DATASET SECTION

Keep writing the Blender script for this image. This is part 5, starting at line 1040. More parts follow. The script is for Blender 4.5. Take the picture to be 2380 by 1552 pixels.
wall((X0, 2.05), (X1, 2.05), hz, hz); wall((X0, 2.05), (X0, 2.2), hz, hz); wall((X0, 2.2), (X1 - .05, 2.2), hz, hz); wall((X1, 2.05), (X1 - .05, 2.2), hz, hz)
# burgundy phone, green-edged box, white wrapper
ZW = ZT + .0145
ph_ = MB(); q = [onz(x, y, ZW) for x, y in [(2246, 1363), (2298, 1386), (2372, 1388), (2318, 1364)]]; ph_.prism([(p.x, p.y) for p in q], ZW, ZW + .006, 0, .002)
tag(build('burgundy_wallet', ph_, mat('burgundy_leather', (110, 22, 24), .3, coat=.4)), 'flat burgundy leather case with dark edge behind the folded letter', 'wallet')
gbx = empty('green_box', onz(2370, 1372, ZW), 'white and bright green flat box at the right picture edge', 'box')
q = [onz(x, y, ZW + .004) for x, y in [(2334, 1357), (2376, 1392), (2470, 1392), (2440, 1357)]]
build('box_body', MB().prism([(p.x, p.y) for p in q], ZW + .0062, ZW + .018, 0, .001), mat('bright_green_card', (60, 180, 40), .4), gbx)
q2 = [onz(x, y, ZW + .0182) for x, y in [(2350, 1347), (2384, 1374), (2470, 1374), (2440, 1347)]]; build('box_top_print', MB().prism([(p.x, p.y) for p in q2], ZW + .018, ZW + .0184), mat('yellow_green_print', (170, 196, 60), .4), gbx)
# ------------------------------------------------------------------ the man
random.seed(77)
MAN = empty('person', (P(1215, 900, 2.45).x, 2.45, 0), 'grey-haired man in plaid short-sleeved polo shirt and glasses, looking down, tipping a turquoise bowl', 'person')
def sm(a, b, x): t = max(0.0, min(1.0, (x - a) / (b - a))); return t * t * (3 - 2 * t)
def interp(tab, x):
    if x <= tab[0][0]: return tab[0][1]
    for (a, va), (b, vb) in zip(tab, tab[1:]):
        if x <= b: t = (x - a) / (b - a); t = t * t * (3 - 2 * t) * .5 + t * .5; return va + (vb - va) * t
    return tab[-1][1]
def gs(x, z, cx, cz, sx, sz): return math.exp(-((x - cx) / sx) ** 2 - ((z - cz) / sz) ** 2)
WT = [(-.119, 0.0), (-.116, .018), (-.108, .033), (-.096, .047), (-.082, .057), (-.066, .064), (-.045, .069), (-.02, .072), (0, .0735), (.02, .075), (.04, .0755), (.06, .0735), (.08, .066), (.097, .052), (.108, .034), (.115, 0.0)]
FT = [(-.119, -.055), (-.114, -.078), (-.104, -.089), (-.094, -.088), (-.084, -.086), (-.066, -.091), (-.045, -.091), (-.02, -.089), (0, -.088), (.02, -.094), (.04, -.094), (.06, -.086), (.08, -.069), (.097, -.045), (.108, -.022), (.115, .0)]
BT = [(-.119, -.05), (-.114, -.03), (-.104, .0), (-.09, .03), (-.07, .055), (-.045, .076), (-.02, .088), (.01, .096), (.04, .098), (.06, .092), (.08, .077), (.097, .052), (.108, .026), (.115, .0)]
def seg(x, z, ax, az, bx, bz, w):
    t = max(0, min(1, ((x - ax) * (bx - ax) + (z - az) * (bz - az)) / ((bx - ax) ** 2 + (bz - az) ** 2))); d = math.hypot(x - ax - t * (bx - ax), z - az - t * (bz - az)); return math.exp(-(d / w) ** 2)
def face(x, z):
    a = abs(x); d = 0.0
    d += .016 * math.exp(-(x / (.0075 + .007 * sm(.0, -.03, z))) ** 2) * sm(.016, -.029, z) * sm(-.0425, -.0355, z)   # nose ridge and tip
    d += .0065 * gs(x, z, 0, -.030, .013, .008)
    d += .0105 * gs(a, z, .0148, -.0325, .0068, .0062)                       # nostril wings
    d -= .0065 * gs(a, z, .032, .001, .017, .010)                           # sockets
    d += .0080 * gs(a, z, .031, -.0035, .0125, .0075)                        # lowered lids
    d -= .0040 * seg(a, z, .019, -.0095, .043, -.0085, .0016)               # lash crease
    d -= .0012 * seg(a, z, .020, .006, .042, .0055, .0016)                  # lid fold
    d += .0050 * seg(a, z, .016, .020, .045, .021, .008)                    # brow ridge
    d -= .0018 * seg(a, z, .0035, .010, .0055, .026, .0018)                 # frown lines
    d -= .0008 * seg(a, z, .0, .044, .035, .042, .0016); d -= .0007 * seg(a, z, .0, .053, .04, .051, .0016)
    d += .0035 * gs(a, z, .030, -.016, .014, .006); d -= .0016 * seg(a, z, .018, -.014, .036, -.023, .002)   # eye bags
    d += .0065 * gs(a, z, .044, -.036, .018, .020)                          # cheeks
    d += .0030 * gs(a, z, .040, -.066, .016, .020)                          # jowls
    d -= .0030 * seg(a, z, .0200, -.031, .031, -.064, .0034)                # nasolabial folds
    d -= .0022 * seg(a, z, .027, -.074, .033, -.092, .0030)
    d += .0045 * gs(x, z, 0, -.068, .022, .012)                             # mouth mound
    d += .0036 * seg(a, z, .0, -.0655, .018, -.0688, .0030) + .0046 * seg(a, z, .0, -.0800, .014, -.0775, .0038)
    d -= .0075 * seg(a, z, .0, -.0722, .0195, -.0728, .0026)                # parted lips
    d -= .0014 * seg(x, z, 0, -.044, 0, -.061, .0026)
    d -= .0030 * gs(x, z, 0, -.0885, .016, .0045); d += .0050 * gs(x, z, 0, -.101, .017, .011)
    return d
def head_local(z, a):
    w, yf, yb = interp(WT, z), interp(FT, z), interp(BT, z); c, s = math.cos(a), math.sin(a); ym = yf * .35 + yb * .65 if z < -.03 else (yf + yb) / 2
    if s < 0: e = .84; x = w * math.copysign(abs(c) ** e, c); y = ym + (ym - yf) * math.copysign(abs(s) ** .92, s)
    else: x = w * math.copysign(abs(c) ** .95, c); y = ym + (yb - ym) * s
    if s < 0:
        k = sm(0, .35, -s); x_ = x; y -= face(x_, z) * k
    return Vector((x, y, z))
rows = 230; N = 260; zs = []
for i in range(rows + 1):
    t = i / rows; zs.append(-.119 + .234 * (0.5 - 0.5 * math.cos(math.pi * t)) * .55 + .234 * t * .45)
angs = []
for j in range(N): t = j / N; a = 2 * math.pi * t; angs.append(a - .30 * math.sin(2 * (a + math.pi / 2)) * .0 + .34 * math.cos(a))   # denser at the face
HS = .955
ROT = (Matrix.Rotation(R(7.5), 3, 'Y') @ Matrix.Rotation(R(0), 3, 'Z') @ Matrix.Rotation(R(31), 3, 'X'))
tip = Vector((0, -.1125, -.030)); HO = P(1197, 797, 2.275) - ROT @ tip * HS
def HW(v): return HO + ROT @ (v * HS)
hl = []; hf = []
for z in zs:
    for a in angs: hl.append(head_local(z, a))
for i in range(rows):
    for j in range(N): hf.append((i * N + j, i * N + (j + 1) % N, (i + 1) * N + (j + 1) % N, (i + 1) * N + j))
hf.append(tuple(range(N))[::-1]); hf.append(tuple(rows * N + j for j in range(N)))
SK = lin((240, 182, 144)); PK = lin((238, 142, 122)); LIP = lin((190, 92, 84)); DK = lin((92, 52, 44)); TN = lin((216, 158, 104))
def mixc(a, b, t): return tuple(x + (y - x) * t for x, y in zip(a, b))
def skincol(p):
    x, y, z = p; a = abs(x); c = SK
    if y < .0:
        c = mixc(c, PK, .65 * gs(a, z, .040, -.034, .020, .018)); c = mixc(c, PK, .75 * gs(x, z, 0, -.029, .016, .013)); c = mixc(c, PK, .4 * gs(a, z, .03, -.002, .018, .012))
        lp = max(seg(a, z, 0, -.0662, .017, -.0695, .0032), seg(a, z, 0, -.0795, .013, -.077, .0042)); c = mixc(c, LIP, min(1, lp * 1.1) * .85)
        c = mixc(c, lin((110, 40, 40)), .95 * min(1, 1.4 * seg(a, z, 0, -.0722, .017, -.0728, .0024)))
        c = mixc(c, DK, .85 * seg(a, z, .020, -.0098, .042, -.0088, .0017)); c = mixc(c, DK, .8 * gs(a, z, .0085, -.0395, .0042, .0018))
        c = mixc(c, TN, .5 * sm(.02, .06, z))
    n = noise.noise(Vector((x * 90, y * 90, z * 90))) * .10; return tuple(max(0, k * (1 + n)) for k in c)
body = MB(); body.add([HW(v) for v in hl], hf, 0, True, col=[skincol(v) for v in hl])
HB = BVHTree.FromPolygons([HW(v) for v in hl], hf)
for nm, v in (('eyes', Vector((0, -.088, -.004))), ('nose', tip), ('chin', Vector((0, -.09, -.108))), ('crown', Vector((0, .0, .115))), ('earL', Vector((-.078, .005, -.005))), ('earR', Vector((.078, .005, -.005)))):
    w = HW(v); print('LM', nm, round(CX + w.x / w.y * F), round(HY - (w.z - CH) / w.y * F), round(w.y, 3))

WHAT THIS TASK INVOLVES
Scan the listing above. Gather each line that contains the word "picture".

WRITTEN RESPONSE
Keep writing the Blender script for this image. This is part 5, starting at line 1040. More parts follow. The script is for Blender 4.5. Take the picture to be 2380 by 1552 pixels.
gbx = empty('green_box', onz(2370, 1372, ZW), 'white and bright green flat box at the right picture edge', 'box')